The draft amendments to the 60-year-old Act, which have been under works for a long time, among other things, also proposed a host of other changes that included regulation of the khandsari units by making licences mandatory for them and also subjecting them to regular checks and inspections.
Khandsari is a traditional, unrefined raw sugar derived from cane. Comments to the draft, which was floated on Monday, are required to be sent by May 20.
What are the key proposed changes in the sugarcane control draft?
According to rough estimates, around 31 per cent of India’s annual sugarcane production of 435 million tonnes is used by the gur, khandsari, and jaggery units.
The draft also proposed directing mills to pay interest to cane growers at the rate of 14 per cent per annum beyond the mandatory 14 days from the purchase of cane and also lays down that in case the sugarcane price remained unpaid on the last day of the sugar year in which cane supply was made to the sugar factory, the sugar producer should deposit the money with the district collector in which the sugar factory is situated, within three months of the close of the sugar year.
“The Collector shall pay, out of the amount so deposited, all claims, considered payable by him and preferred before him within three years of the close of the sugar year in which the cane was supplied to the sugar factory. The amount still remaining un-disbursed with the Collector, after meeting the claims from the suppliers, shall be credited by him to the Consolidated Fund of the State, immediately after the expiry of the time limit of three years within which claims therefor could be preferred by the suppliers,” the draft read.

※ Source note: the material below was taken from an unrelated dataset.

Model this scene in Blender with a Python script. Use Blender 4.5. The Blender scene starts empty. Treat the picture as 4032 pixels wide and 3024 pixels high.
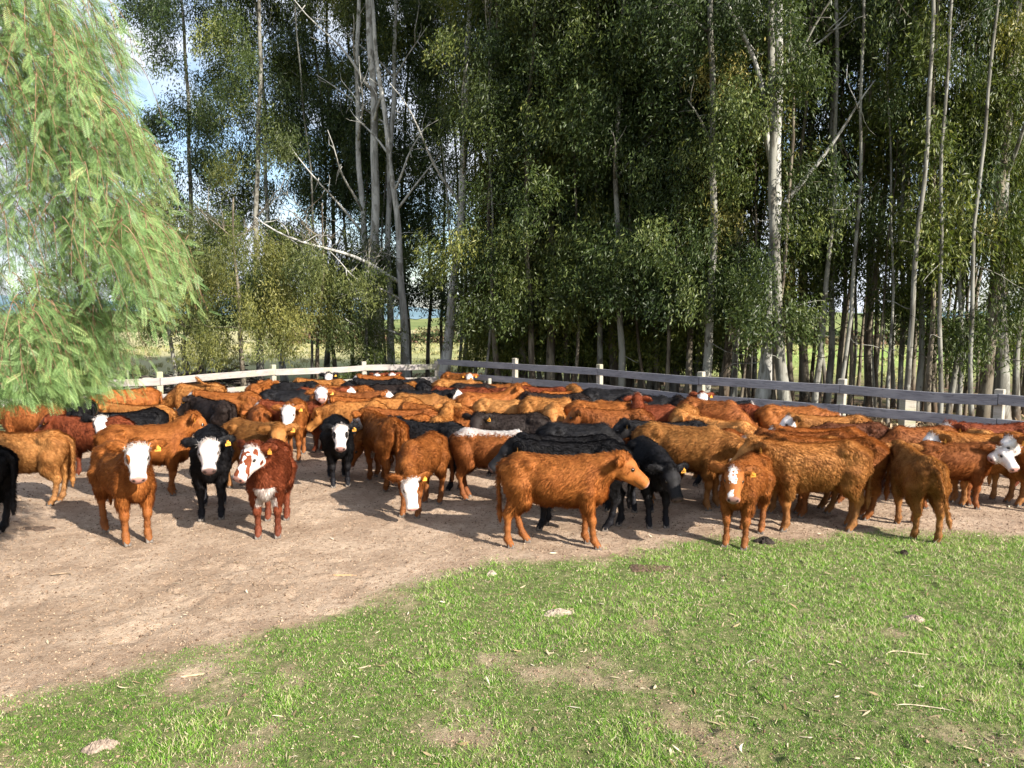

Among other major changes, the draft also proposed linking the fair and remunerative price (FRP), as laid down by the Central government, to ethanol using the formula that 600 litres of ethanol from cane juice or syrup is equivalent to one tonne of sugar. FRP can now be determined based on ethanol output.
The draft also laid down fixed deadlines for Industrial Entrepreneur Memorandum (IEM) applications that include proposals such as three years for taking effective steps on acquisition of land, machinery, and construction, and five years to start commercial production.
The draft also prohibited selling or transferring of the IEM licence to a third party before commercial production starts to stop speculation.
That apart, the draft also said that if a sugar factory is closed for seven consecutive sugar seasons, its IEM would get automatically derecognised, which would free up the area for new entrepreneurs.
The draft also said that the imputed value of by-products such as bagasse, molasses, and press mud should be valued at transfer price (not final product profit) for FRP calculation, which is a more transparent method of FRP calculation.
Why is the industry concerned about increased regulation?
The draft, which has come months before the crucial state elections in Uttar Pradesh, one of India’s main sugar-producing states, is being read in many quarters as an attempt to strike a balance between the state’s sugarcane farmers and millers and also the largely unorganised gur and khandsari units.
Sources said the sugar industry is expected to frame a formal response to the draft and send it by May 15 to the government, but the widespread sentiment is of wariness of increased controls and punitive provisions, including searches and seizures.
It is also not very comfortable with the 25-km distance criteria and wants it to be reduced to 15 km, as is the practice in several states.
Sources said the industry has also voiced concerns on the unorganised gur and khandsari units, saying that they must be properly covered under the Act and that molasses, which is a by-product, should also be brought under necessary regulations.
“There are some of the preliminary concerns regarding the proposed amendments, but a final view will emerge from our one-day brainstorming session in Pune to be scheduled for May 15,” a senior industry official remarked.